Differentiatie: inhoud

Er kunnen verschillende differentiërende leeractiviteiten worden toegepast binnen de inhoud van een les. Zo kan er rekening gehouden worden met het beheersingsniveau, maar ook met de interessegebieden van leerlingen of hun leervoorkeur.

1. Basis en uitdagende opdrachten of verrijking 
Om sterkere leerlingen uit te dagen en zwakkere en gemiddelde leerlingen zo goed mogelijk te begeleiden kan er worden gewerkt met basisopdrachten en verrijkingsopdrachten binnen een les.

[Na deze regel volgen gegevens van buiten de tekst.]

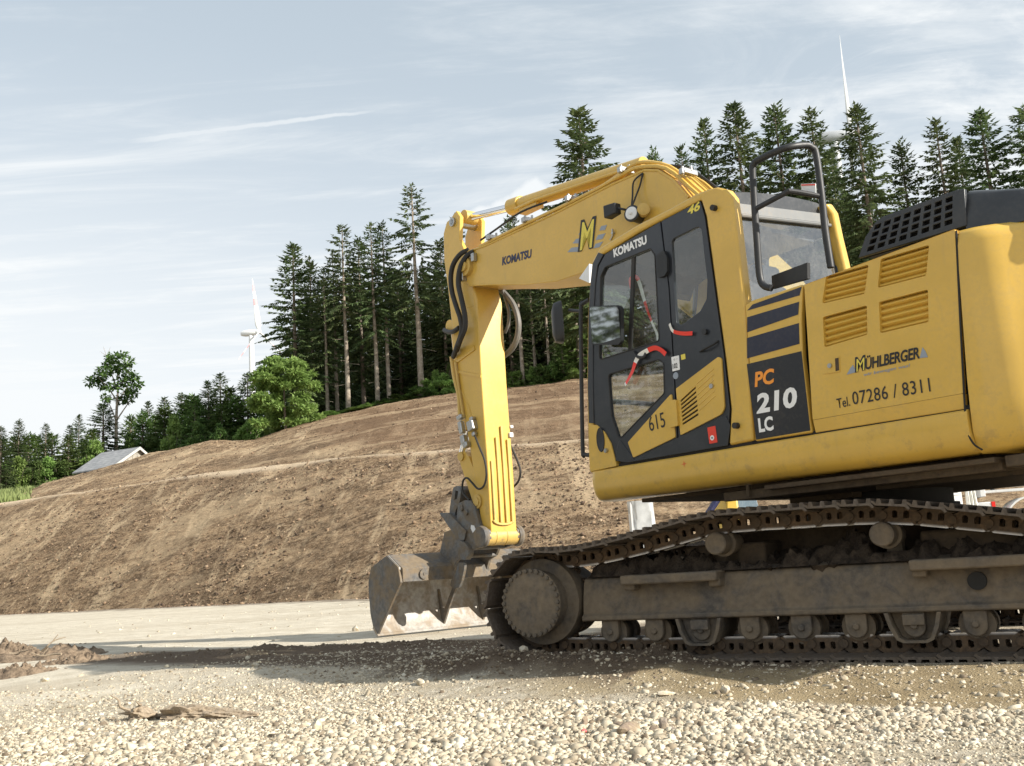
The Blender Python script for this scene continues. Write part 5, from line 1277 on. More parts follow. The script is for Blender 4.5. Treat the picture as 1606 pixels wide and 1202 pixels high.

In veel methoden wordt er gewerkt met extra opdrachten, plusopdrachten of steropdrachten. Wanneer er met eigen materiaal wordt gewerkt kan er gewerkt worden met vraagstellingen op verschillende niveaus. De RTTI-methode, OBIT-methode of de Taxonomie van Bloom kunnen hierbij handige instrumenten zijn. 

2. Verschillende soorten materialen 
Naast het tekstboek kan er bijvoorbeeld gewerkt worden met internetbronnen, visueel materiaal, hulpkaarten en video's. Door te werken met verschillende soorten materialen, eventueel verschillend in moeilijkheidsgraad, kunnen aansluiten bij de verschillende leerniveaus, interesses en leervoorkeuren van de leerlingen. 

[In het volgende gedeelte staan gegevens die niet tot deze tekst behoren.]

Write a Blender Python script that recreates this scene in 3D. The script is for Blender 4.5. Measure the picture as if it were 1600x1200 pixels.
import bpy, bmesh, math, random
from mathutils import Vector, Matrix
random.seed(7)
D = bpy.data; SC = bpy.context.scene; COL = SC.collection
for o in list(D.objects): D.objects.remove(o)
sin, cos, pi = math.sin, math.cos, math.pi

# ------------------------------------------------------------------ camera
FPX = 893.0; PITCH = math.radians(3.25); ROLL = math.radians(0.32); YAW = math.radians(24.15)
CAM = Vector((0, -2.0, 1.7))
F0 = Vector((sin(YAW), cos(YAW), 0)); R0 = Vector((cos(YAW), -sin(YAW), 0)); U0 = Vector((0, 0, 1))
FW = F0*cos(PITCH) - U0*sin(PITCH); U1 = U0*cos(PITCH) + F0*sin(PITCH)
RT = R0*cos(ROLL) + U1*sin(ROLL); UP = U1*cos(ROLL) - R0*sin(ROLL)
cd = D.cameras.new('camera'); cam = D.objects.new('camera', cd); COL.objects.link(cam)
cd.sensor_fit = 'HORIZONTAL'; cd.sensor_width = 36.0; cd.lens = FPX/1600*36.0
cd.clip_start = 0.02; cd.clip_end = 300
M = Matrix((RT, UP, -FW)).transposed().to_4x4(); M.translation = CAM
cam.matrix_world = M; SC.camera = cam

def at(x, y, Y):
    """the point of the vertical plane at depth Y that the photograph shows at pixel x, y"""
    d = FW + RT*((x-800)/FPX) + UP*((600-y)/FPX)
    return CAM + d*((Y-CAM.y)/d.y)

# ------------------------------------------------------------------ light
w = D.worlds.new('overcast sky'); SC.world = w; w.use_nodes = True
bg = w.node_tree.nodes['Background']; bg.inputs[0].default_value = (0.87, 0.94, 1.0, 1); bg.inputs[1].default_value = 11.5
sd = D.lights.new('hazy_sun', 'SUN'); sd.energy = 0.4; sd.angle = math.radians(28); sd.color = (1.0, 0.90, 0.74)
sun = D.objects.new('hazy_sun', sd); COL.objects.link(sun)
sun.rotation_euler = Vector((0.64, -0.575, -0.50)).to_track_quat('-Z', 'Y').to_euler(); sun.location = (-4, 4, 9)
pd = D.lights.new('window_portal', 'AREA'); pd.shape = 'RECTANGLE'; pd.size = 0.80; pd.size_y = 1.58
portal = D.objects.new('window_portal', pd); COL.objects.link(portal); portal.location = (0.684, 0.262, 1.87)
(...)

3. Keuze uit verschillende onderwerpen
Eveneens kan er differentiatie worden toegepast door leerlingen een keuze te geven uit verschillende onderwerpen binnen de verwerking. Zo kan er bijvoorbeeld geoefend worden met de vaardigheid begrijpend lezen waarbij de ene tekst over natuurgebieden gaat en de andere tekst over populaire vloggers. Door aan te sluiten bij de interesse wordt vaak de context van opdrachten beter begrepen omdat er wordt aangesloten bij de voorkennis (van Loor, 2017). 

4. Verschillende soorten opdrachten
Bovendien kan er binnen één bepaald onderwerp gewerkt worden met verschillende soorten opdrachten. Zo kan er aan de hand van een leestekst gekozen worden om deze te verwerkingen aan de hand van het opstellen van een samenvatting, het opstellen van een sleutelschema of een mindmap. Op deze manier kan er worden aangesloten bij de leervoorkeuren van leerlingen.